Hello and welcome to the Thursday, June 5th, 2025
edition of the SANS Internet Storm Center's Stormcast. My
name is Johannes Ullrich and this episode brought to you by
the SANS.edu Graduate Certificate Program in Cyber
Defense Operations is recorded in Jacksonville, Florida.
Today we have a diary from Jan about an interesting phishing
trick that Jan ran across. This phishing trick basically
hides the malicious link from Outlook users. So at first the
email looks like, well, any other phishing email. It tries
to impersonate a bank, but when Jan hovered over the link
in Outlook, well, the link actually was a normal link for
this particular bank. So what's the point here? Well,
essentially what the attacker is likely trying to do here is
not trigger the phishing attack for Outlook users.
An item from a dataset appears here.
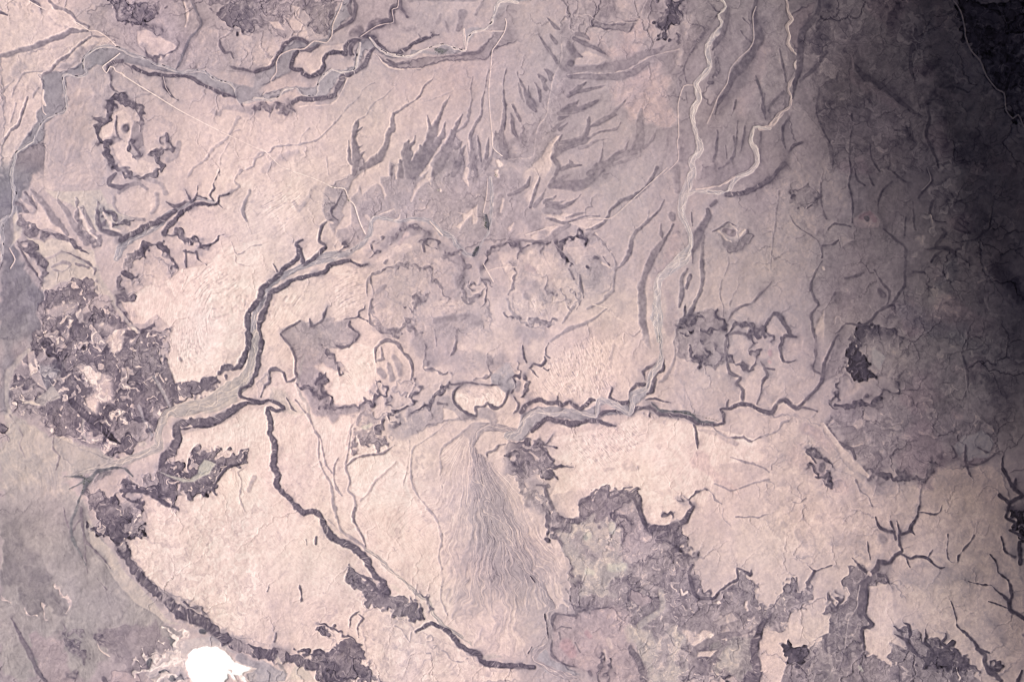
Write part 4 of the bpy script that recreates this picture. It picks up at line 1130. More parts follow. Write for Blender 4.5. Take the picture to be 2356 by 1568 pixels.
w 150 : 1500,560,30 1600,850,40 1900,900,40
w 168 : 620,300,40 760,420,40
@1860 1238
w 150 : 860,850,30 700,1100,30
w 186 : 700,300,50 1300,620,50 1900,600,60
w 176 : 2050,1000,50 2150,1200,30
@0 820
k 118G =delta : 760,1330,5 700,1500,4 680,1568,4
k 128G : 740,1300,8 800,1280,6
P 192b : 480,900 700,1000 1000,1100 940,1170 700,1200 560,1100
@0 1238
k 136G : 700,0,6 650,150,5 660,260,5 740,420,4 780,520,3
k 250W =salt : 2060,1470,5 2130,1560,5
k 248W =salt : 2150,1480,4 2230,1560,4
r 232W : 1480,1060,3 1520,1130,4 1570,1210,5
r 232W : 1660,1130,4 1640,1200,5 1690,1220,5
@1860 820
w 202r : 500,850,40 600,1000,30
w 206r : 300,1050,60 700,1350,60
w 196 : 1200,1400,60 1700,1350,60 2000,1300,50
w 120 : 2000,300,80 2200,500,70
@1240 0
v 204g =eastriver : 2356,1165,8 2230,1165,7 2200,1280,8 2240,1350,14 2250,1450,9 2200,1510,11 2080,1568,11
w 168 : 2230,1200,20 2250,1450,26
@0 410
w 136g : 40,150,50 40,700,50 90,1100,60 150,1500,60
@0 820
w 146g : 80,0,50 60,400,36 50,700,24
@0 1238
w 152b : 100,100,90 220,500,90 350,750,70
w 168b : 600,500,80 900,900,80
@620 410
r 150 : 1050,1090,6 1130,930,9 1300,880,9 1500,900,7 1650,980,7 1750,1150,6
r 142 : 1060,1180,6 1080,1400,9 1200,1500,9 1330,1480,9 1400,1350,7 1380,1230,5
r 150 : 1430,1280,10 1500,1180,12 1600,1120,8
r 145 : 1900,960,5 1880,1080,8 1930,1170,6 2010,1140,6 2060,1060,5
r 148 : 1950,990,3 1970,1100,3
k 152 : 1640,1430,3 1650,1568,3
k 152 : 1850,1450,3 1830,1568,4
r 150 : 1380,1340,10 1420,1440,10 1480,1500,10
@620 820
r 150 : 1560,60,8 1580,250,10 1700,330,10 1760,300,6
k 146 : 1830,0,4 1810,120,5 1760,170,4
r 158 : 1980,380,8 2080,370,10 2130,300,8 2100,180,6
r 140 : 1100,430,6 1130,500,6
@1240 410
r 152 : 30,820,8 60,1000,8 20,1150,8
r 148 : 220,1330,8 340,1390,10 450,1330,8
r 150 : 560,1080,5 640,1180,6 600,1250,5
@0 1238
w 172b : 80,-60,70 400,-40,80 700,40,60
w 160b : 60,60,60 330,180,80
@1240 0
w 172 : 560,900,30 760,1080,26 980,960,20
w 176 : 520,1120,30 640,1180,20
k 150 : 470,1010,12 600,1010,8 700,1000,2
k 150 : 480,1290,12 560,1270,8 640,1230,2
k 150 : 860,1100,10 960,1020,8 1060,900,2
k 152 : 640,1330,10 760,1290,8 900,1260,3
k 150 : 420,1180,14 470,1120,8 530,1080,2
k 150 : 150,900,10 120,820,6 110,740,2
k 150 : 340,780,14 310,720,7 290,680,2
k 150 : 380,700,14 360,640,7 340,600,2
k 152 : 960,1440,10 1100,1340,8 1150,1260,3
@620 0
k 152 : 1040,1500,14 1090,1440,8 1100,1390,2
k 152 : 1330,1400,14 1350,1330,8 1360,1280,2
k 150 : 1700,1330,12 1740,1250,8 1790,1180,2
k 150 : 1830,1400,12 1850,1340,8 1880,1290,2
k 150 : 2080,1500,14 2140,1400,8 2160,1300,3
k 150 : 1960,1500,12 1930,1400,8 1925,1330,3
@1240 410
k 152 : 380,160,14 480,100,10 560,60,4
k 152 : 240,330,14 300,260,10 340,180,4
k 152 : 520,430,8 620,400,6 700,380,2
k 152 : 330,300,12 420,310,8 520,280,3
@620 0
t 232 =road : 0,1320,1.6 100,1360 230,1490 350,1535 400,1575,1.6
@620 820
w 206 : 1830,480,30 2250,470,30
@1240 1238
w 176 : 1350,1000,50 1450,1250,50 1350,1450,50
@0 1238
w 178b : 300,300,60 600,700,70 900,950,70
@0 1238
w 216W : 1650,1330,16 1480,1400,16 1330,1460,14
w 212W : 1600,1480,18 1450,1520,16
r 232W : 1640,1400,5 1500,1390,4 1400,1420,3 1280,1440,2
r 230W : 1560,1300,4 1440,1300,3 1340,1330,2"""

# ---------------------------------------------------------------- survey of the land (heights and ground cover)
STEP = 1.3                      # survey units between grid points; one survey unit = 0.1 Blender units
MARG = 150
gx = np.arange(-MARG, 2500 + MARG + STEP, STEP, dtype=np.float32)
gy = np.arange(-MARG, 1664 + MARG + STEP, STEP, dtype=np.float32)
X, Y = np.meshgrid(gx, gy)
H_, W_ = X.shape
rng = np.random.default_rng(7)

def bspl(n_out, pos):
    """cubic B-spline weights: matrix from lattice (n_out) to positions pos (in lattice units)"""
    i = np.floor(pos).astype(int); f = (pos - i).astype(np.float32)
    M = np.zeros((len(pos), n_out), np.float32)
    w = [(1-f)**3/6, (3*f**3-6*f**2+4)/6, (-3*f**3+3*f**2+3*f+1)/6, f**3/6]
    for k in range(4):
        np.add.at(M, (np.arange(len(pos)), np.clip(i-1+k, 0, n_out-1)), w[k])
    return M

# one tileable band-limited noise texture, looked up at any (warped, stretched) position
TN = 1024; CELL = 4
def _tile():
    n = TN // CELL
    lat = rng.standard_normal((n+4, n+4)).astype(np.float32)
    lat[n:] = lat[:4]; lat[:, n:] = lat[:, :4]
    M = bspl(n+4, np.arange(TN)/CELL + 1.0)
    t = M @ lat @ M.T
    return (t / t.std()).astype(np.float32)
TILES = [_tile() for _ in range(3)]

def noise(u, v, k=0):
    t = TILES[k % 3]
    u = u*CELL + 37.3*k; v = v*CELL + 91.7*k
    iu = np.floor(u); iv = np.floor(v)
    fu = (u-iu).astype(np.float32); fv = (v-iv).astype(np.float32)
    iu = iu.astype(np.int64) & (TN-1); iv = iv.astype(np.int64) & (TN-1)
    iu1 = (iu+1) & (TN-1); iv1 = (iv+1) & (TN-1)
    a = t[iv, iu]*(1-fu)+t[iv, iu1]*fu
    b = t[iv1, iu]*(1-fu)+t[iv1, iu1]*fu
    return a*(1-fv)+b*fv

def rot(x, y, a):
    c, s = math.cos(a), math.sin(a)
    return c*x+s*y, -s*x+c*y

def fbm(x, y, scale, octs=4, gain=0.5, k=0):
    out = 0; amp = 1.0; tot = 0
    for o in range(octs):
        xr, yr = rot(x, y, 0.6+1.1*o+0.7*k)
        out = out + amp*noise(xr/scale, yr/scale, k+o); tot += amp*amp
        scale *= 0.5; amp *= gain
    return out/math.sqrt(tot)

def ridged(x, y, scale, octs=3, k=0):
    out = 0; amp = 1.0; tot = 0
    for o in range(octs):
        xr, yr = rot(x, y, 0.9+1.3*o+0.5*k)
        out = out + amp*(1-np.minimum(1, np.abs(noise(xr/scale, yr/scale, k+o))*1.6)); tot += amp
        scale *= 0.52; amp *= 0.6
    return out/tot

def sstep(a, b, t):
    t = np.clip((t-a)/(b-a), 0, 1)
    return t*t*(3-2*t)

# organic warping of every outline
wx = 3.6*fbm(X, Y, 80, 2, .5, 1) + 1.1*noise(X/17, Y/17, 2) + .6*noise(X/7, Y/7, 0)
wy = 3.6*fbm(X, Y, 80, 2, .5, 2) + 1.1*noise(X/17, Y/17, 0) + .6*noise(X/7, Y/7, 1)
wx2 = 4.5*noise(X/13, Y/13, 1) + 2.6*noise(X/6, Y/6, 2)
wy2 = 4.5*noise(X/13, Y/13, 2) + 2.6*noise(X/6, Y/6, 1)
XW, YW = X+wx*0.75, Y+wy*0.75
XR, YR = X+wx*0.75+wx2, Y+wy*0.75+wy2

# broad tone of the desert floor, 12 x 8 samples 208 units apart
BASE = """208 182 165 178 182 190 190 180 168 160 152 150
195 203 220 222 210 200 188 180 170 160 155 150
203 213 226 225 204 184 186 190 182 174 162 155
170 200 233 228 208 196 198 202 192 184 168 160
175 185 225 228 222 215 225 218 208 195 165 165
188 215 228 228 228 222 224 230 222 206 190 190
170 190 230 235 236 220 205 208 218 218 210 200
165 185 205 225 225 228 180 185 198 208 214 210"""
lat = np.array([[float(v) for v in r.split()] for r in BASE.split("\n")], np.float32)
lat = np.pad(lat, 2, mode="edge")
Mx = bspl(lat.shape[1], (gx-104)/208+2); My = bspl(lat.shape[0], (gy-104)/208+2)
L = (My @ lat @ Mx.T).astype(np.float32)
CH = np.zeros(X.shape+(3,), np.float32)       # hue offset
MOT = np.zeros_like(L)                        # how broken the surface is
DUN = np.zeros_like(L)                        # ripple dunes
cls = np.zeros(X.shape, np.int16)
keys = ["ground"]
OUT = np.zeros(X.shape, bool)                 # where water already has a bed
HUE = {"": (0, 0, 0), "g": (-6, 1, 3), "b": (-2, 2.5, -2), "r": (1, -3, -2), "R": (7, -10, -7), "G": (-10, 4, -3), "W": (-3, 2, 4)}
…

Because Outlook users are often corporate users. Most
home users and such may be more susceptible to phishing,
use webmail browser systems. And the corporate users, of
course, have more security around their browsing
experience, which of course could trigger an alert and
then could lead to the phishing site being
discovered. So what they're actually doing here is use
this little trick here with HTML comments. This is a
specific feature in Outlook that if MSO and you often see
some sort of product specific features implemented like
this, where essentially you can display different content
to Outlook users versus other users. And that's really
what's happening here. And that's how the non-Outlook
user is seeing the malicious link, while Outlook users are
seeing the benign link. Interesting little trick. And
like I said, it's not necessarily meant to protect
Outlook users. It's more to hide the malicious link from
users that are more likely part of a more managed IT
environment. And then we got an update from Amazon
regarding the default mode for AWS logging via CloudWatch
logs and others. And you may have received an email from
Amazon about this change, but it's easy to miss those
emails. The main issue is that currently the default logging
mode is what they call blocking mode. What this means
is that the application makes sure that all logs are
actually received. Now, if there is a disruption in
logging, that may actually then lead to your application
stopping because, well, it can no longer log. They're going
to change this now to non -blocking mode, which is kind
of like, you know, your good old syslog, UDP logging, where
you're sending the logs, but there is no guarantee that the
logs are actually being received. If you have your
logging buffer and so fill up, well, the logs will just get
lost. The advantage of the course is that now your
application will not break. It will continue to work. Whether
or not there's a change that you want or not depends on
your application. If you rather have the application
shut down, if logging doesn't work, or if you rather have an
application running, but without logging, that change
will become effective on June 25th. So starting June 25th,
the default logging mode will be the non-blocking mode. Then
we got a couple of Cisco updates. The one that's really
noteworthy here is a backdoor they removed from a Cisco
identity services engine on cloud platforms. Again, one of
those static credential vulnerabilities, as Cisco
calls them. Definitely make sure that you do update this
one. How it affects you depends on the exact
configuration. So refer to the Cisco advisory for any
details. And Infoblox patched a number of vulnerabilities in
its NetMRI system. We now have detailed write-ups on these
vulnerabilities, including proof of concept. The one that
you should probably be most worried about is an
unauthenticated command injection vulnerability via
the get-saml request. Very classic vulnerability if
you're looking at the code where it does actually just
pass the saml ID here without any proper input validation or
output encoding to this Perl script that then basically
does the saml authentication. This is Ruby code in Ruby. The
p-open command actually would have allowed for a better
method to implement this by actually passing these
arguments as separate arguments to popen. But well,
Infoblox choose not to take advantage of this feature.
Well, and that's it for today. So thanks for listening and
talk to you again tomorrow. Bye. Bye.